Dressed Against It
A photographer named Aston Husumu Hwang—or Sungmin Hwang, depending on which context you’re in—shot something in Seoul that most people miss when they’re busy streaming K-pop. He documented young people who have something to prove, not to the world but to themselves. Proof that you can live in a system designed to optimize you into nothing and still dress like you know exactly who you are.
K-pop gets all the attention, obviously. 2NE1, G-Dragon, Girls’ Generation—the whole machine is export-ready, packaged, global. But beneath that layer is a city where kids are navigating something most of us don’t have to think about: existing between superpowers, in a society that measures your worth by grades and money and looks. The pressure is inescapable. It’s in the air. It’s the default setting.

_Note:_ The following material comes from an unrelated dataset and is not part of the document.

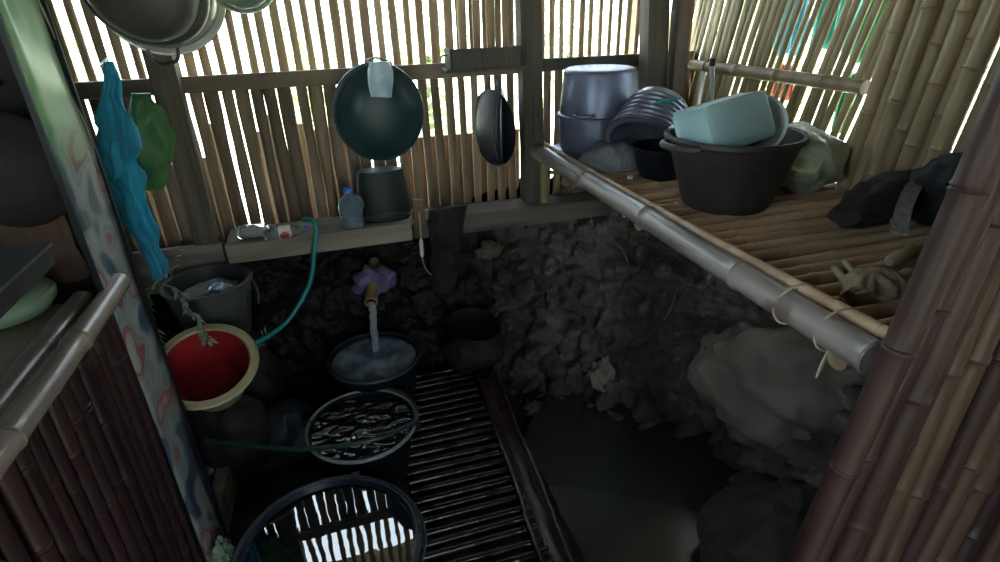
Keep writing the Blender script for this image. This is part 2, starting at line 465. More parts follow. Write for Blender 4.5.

What Hwang’s photographs show is resistance that doesn’t announce itself. Not organized, not political in the traditional sense. Just a refusal. The way these kids dress is almost obsessive—perfect hair, precise outfits, considered down to the last accessory. It reads like armor. Like someone saying, in the only way available to them right now: I have control over at least this. I will not be optimized.
There’s something about a well-dressed person standing absolutely still, refusing to shrink. That’s what I see in these photographs. A young person in Seoul, aware of all the machinery surrounding them, all the pressure, all the expectations, and they’re just calm. Dressed immaculately. Present. That calmness is its own kind of rebellion.